Growing and cooking Jerusalem artichoke ( or sunchoke or white man's ginger)

This root is most commonly known as Jerusalem artichoke or sun choke.  Though it is not a plant native to China, it has been cultivated there for over 300 years now.  Fittingly, the Chinese also call it "gwai geung", which is translated as "devil's (or "ghost's" - with devil or ghost meaning a foreigner) ginger".  By the looks of the simple stir fried dish above, you can see how it might resemble ginger.  To make this sort of nutty, sort of beany tasting side dish, scrub the roots very well, cut into pieces, and lightly stir fry in oil.  Then, add about 1/4 cup water, stir, cover, and steam for another few minutes until crisp-tender.  This dish is finished with some spring onions and sea salt.  

Above: some little reject roots, too small to use.  Below, the bases of the very tall stalks.  To harvest Jerusalem artichokes, dig them up carefully as you need them anytime between fall and the middle of the cold season.  These plants are very hardy and while a frost may damage leaves, roots are fine underground.

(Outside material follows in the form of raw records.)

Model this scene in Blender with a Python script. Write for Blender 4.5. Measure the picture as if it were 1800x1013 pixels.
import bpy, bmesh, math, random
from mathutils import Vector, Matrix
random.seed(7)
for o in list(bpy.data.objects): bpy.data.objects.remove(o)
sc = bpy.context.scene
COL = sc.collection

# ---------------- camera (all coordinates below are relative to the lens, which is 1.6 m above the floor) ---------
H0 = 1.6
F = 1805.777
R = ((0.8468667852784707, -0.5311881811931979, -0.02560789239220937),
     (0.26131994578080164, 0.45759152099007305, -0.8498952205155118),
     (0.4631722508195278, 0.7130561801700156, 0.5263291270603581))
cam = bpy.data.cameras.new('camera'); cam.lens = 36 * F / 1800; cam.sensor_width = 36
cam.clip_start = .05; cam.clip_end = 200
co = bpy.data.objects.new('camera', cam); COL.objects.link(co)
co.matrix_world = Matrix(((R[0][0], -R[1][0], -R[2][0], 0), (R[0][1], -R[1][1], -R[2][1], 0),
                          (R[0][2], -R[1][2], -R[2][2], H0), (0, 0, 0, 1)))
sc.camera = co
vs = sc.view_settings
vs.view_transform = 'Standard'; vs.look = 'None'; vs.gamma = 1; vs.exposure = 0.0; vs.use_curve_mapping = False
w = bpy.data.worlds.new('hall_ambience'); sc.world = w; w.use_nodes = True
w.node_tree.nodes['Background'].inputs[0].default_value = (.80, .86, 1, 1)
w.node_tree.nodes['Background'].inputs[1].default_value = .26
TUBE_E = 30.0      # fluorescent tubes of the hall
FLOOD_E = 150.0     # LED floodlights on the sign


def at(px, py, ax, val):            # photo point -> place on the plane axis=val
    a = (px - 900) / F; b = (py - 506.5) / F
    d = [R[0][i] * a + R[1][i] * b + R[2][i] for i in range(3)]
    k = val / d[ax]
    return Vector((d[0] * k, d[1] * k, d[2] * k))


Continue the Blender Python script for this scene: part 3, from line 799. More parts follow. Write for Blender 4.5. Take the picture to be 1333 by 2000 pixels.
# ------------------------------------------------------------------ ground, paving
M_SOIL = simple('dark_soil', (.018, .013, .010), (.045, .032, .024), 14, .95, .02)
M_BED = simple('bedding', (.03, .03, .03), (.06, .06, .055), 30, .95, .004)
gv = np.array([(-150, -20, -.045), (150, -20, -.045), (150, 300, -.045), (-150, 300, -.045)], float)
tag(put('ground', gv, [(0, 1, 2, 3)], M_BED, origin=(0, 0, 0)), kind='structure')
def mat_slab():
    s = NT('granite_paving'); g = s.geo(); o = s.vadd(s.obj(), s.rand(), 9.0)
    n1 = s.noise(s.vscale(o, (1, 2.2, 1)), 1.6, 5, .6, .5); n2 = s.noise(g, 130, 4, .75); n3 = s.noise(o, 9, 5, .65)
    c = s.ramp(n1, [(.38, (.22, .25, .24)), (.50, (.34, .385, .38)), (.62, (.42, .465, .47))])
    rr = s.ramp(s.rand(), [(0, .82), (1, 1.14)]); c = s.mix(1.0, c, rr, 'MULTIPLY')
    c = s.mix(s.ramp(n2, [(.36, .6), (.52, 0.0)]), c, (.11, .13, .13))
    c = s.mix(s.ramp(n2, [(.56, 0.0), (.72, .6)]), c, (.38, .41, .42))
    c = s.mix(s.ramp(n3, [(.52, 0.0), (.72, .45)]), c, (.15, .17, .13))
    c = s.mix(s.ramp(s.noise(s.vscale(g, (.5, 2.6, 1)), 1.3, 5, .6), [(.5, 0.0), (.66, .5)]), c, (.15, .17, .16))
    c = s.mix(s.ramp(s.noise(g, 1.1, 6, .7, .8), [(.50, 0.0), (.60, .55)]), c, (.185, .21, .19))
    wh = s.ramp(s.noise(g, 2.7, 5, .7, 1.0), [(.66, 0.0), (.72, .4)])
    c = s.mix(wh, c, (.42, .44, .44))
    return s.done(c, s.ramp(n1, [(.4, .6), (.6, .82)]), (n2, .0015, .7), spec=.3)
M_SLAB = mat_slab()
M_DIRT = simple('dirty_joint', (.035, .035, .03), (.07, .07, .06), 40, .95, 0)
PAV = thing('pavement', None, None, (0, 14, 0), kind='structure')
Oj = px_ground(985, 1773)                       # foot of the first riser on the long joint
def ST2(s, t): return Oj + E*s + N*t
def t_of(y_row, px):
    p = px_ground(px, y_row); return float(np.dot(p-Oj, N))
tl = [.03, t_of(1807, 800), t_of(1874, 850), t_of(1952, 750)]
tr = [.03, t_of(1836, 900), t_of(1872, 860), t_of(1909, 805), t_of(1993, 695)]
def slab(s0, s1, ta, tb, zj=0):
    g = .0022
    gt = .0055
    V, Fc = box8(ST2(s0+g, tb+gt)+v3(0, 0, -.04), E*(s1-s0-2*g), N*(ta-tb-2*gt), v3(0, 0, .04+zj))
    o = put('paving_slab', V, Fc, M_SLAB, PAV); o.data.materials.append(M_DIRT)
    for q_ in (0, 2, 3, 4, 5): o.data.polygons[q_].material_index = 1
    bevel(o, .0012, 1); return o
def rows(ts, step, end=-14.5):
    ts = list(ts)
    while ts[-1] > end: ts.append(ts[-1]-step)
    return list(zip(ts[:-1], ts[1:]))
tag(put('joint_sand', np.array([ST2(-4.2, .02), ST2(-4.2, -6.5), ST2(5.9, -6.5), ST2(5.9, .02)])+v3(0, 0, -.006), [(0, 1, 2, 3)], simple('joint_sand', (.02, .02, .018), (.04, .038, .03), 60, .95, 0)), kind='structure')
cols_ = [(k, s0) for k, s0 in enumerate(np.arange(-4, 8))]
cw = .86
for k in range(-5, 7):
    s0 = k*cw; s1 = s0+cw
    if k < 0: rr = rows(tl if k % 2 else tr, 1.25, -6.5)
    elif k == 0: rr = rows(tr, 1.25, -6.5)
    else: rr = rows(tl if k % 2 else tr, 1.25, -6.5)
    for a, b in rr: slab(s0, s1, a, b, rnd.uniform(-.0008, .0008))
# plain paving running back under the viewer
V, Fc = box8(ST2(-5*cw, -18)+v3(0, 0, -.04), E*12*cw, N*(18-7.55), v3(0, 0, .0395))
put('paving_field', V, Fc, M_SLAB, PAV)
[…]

Sometime before the ground freezes hard, harvest all the roots and be sure to save some roots to replant for next year's crop.  Replant roots immediately in rows about 1 foot apart.  Jerusalem artichoke plants spread.  Spring brings new growth and summer brings cheery yellow/orange flowers.  A beautiful and tasty plant!

Sunday, November 4, 2012

Gargantuan winter melon!

Have you ever seen such a thing?!  This is a winter melon, aka wax gourd, next to a full-size basketball!!  The wax coating will help keep this melon fresh for months.  Winter melon is mild and really juicy - perfect for adding to a light and tasty soup.  White inside, once it's cooked, the winter melon takes on a beautiful translucency and the flavor of whatever it is cooked in.  This is the melon that banquet chefs will carve in a bas-relief fashion, pour soup into and steam whole for a pretty darn showy presentation.  Honestly though, I'm not sure what kind of steamer this particular winter melon could be cooked in!